7 thoughts on “Weekend Film Recommendation: The Blue Carbuncle”

  1. This is my favorite episode of the series.
    I love how Holmes says “the blue carbuncle”.

    And IMO the original watson is the better.

  2. Which recent modern-Holmes (or derivative) portrayer would you most like to see attempt a Brett-like faithful re-creation of the original? My choices: 1. Hugh Laurie; 2. Benedict Cumberbatch. 3. Jonny Lee Miller, although I would be interested to see any of them give it a shot. Robert Downey Jr., please no.

  3. I think Fry and Laurie could do a good Sherlock and Watson. I would love to see Rupert Everett have another go after the case of the silk stocking, the script was imperfect but he was not.

  4. Two rather unserious Holmes: decades ago, I mentioned to a friend that it was beyond belief that Peter Sellers hadn’t yet played in a Holmes parody; in an impromptu parlor game of pairing famous screen buddies as H&W (again, many years ago) my favorite pair was Dustin Hoffman and Jon Voight.

    Nowadays, doesn’t the limitless shadow of Daniel Day Lewis now lie over any role we think of? (Don’t know if his next one will be Napoleon or Jesus.)

    Saw The Cruel Sea last week, it was better than I could have imagined — thanks for the tip!

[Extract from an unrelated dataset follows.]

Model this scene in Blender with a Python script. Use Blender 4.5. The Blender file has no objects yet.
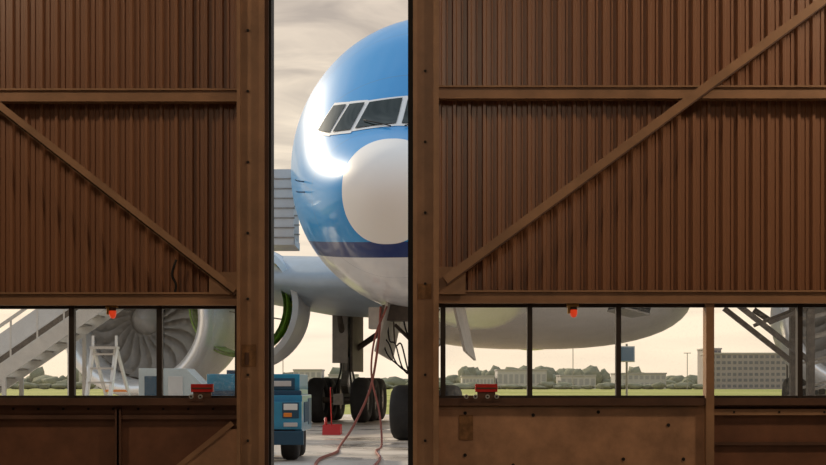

  5. Two rather unserious Holmes

    To whom are you referring karl, Everett and Fry? Did you see Silk Stocking?, it wasn’t comic at all, and Everett had real presence. Fry can also do straight drama and like Brett, his mania works for the part.

    Day Lewis can clearly do anything. Funnily enough as a child he was a neighbor of some old friends, so I have heard many a tale from his life.

    Glad you liked Cruel Sea!

    1. Good God man! that was a colon, not a period. The unserious Holmeses were my “fantasy picks” from so, so long ago. I never saw Silk Stocking (never even heard of it) but think Everett is an excellent choice, as is Fry (and with Laurie as Watson — wow!). If Day Lewis doesn’t want it, Ralph Fiennes is waiting in the wings.

      1. karl: My misread, sorry.

        The Case of the Silk Stocking is worth a look. The villain is too modern but everything else is right.

        Ian Richardson was a fantastic Holmes in the film series that was cut off by Granda’s amidst a big lawsuit.

        Michael Caine played a fine comic (and stupid) Holmes in Without a Clue, which wasn’t bad.